Oh, and per the prop shop, we can rule out spun hub. And it might be worth note, that I said I 'thought' I got a good deal on prop, because turns out there is quite a bit of cupping and material missing. They probably ground it down to 'pretty it up' for a sucker like me. Explains the nonexistent increase in performance stepping up to stainless. As well as the increase in RPM.
So here is the scenario I kinda see in my head....I'm cruising along at a good clip, motor trimmed up a little on a prop that is probably already ventilating/cavitating a little. When I cross that wake, the prop comes too near the surface and she breaks free. That's my RPM shooting through the roof. But just like throwing a broom stick in the spokes of some body's front bicycle wheel (if that image made you grin, you're evil. you know who you are), somethings gotta give when she comes back down and the water grabs hold of the prop again. And what gave was the inside of the lower portion of my sterndrive. Does that sound about right to anyone else? Sure makes sense in my mind, except for one little nagging bit of evidence.......
.....there was not one speck the size of a grain of sugar sand of metal of any sort whatsoever in that drive oil. ZERO. No colored bands or foam either. Nothing but that pretty quicksilver greenish blue. I THOROUGHLY dredged that oil with a strong magnet. I even drug the magnet slowly on the drive, working towards the drain hole. Nothing. No metal. No water.

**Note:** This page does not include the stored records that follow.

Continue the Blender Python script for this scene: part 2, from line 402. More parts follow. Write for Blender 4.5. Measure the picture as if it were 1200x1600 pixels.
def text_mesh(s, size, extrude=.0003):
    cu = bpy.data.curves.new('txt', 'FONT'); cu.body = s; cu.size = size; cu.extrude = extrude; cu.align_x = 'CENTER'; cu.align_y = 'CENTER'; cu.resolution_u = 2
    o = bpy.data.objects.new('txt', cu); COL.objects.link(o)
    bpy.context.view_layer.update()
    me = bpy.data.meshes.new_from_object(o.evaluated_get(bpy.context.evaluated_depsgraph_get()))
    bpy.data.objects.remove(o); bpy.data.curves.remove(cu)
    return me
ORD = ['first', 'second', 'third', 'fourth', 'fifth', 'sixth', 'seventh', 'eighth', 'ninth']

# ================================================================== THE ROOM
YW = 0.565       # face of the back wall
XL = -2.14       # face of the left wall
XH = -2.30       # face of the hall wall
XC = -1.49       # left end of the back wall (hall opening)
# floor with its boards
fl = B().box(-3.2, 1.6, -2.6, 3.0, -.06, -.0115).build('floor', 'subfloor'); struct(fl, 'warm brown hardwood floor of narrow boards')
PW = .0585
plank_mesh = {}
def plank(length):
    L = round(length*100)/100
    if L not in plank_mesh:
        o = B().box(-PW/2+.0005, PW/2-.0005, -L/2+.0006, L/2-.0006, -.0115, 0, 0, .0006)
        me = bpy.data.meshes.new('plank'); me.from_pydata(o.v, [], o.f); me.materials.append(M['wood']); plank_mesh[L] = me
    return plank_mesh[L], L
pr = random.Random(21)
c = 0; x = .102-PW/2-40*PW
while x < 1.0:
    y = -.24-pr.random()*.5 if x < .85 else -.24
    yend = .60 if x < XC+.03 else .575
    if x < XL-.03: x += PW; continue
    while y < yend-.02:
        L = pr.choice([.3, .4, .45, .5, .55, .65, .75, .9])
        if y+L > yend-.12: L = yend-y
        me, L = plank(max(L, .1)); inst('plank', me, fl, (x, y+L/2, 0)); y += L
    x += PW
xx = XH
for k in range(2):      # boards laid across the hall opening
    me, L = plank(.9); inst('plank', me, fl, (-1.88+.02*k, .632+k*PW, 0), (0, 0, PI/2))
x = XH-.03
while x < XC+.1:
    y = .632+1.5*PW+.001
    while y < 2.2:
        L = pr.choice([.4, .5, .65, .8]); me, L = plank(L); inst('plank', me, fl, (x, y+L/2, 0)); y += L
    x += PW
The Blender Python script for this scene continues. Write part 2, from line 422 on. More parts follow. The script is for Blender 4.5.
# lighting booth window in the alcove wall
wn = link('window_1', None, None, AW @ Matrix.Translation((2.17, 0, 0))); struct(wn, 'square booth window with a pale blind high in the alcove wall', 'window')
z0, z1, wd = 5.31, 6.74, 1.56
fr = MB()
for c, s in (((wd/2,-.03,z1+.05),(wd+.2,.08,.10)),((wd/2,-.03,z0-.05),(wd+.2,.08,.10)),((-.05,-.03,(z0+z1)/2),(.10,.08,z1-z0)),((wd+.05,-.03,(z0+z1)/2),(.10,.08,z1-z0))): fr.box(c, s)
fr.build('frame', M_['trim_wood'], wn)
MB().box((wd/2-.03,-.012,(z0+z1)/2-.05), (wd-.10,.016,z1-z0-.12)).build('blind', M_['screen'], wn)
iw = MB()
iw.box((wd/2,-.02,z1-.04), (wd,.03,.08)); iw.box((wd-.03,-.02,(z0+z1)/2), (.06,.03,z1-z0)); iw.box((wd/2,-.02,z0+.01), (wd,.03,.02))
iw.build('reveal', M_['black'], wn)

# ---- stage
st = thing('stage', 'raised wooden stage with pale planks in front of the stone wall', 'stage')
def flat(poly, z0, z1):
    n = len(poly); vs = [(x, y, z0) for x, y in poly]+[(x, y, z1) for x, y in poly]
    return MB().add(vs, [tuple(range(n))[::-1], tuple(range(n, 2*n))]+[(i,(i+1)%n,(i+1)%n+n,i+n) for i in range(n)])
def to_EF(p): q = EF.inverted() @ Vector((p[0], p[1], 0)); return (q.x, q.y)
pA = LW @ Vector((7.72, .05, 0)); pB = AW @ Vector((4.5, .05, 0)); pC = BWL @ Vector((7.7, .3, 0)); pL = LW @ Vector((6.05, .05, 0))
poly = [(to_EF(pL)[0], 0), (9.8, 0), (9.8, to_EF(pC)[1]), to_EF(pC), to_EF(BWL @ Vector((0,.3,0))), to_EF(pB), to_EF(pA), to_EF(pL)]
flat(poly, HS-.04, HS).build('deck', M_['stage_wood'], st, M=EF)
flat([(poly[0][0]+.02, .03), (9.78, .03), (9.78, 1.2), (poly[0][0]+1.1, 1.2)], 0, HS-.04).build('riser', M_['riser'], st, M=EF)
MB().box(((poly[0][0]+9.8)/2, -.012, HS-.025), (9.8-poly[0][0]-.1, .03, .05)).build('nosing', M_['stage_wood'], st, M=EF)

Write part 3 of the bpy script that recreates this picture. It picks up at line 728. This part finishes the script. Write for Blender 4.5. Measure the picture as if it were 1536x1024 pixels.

I should also mention one of the things I learned in all this research, which I have never done, is that the new oil should be added bottom-up. Pumped in the drain hole. Silly me, I always thought when changing pretty much any fluid, drain from the bottom and fill back up from the top. But if this were a factor, seems it would manifest itself in the form of bits of metal in the drained out oil.
So that's it. That's about the most comprehensive account of the event, the state of the vessel before and after the event, and the specs of the vessel that I can come up with. As well the troubleshooting done thus far. Where do I go from here? I would be quite grateful to hear yall's thoughts & advice.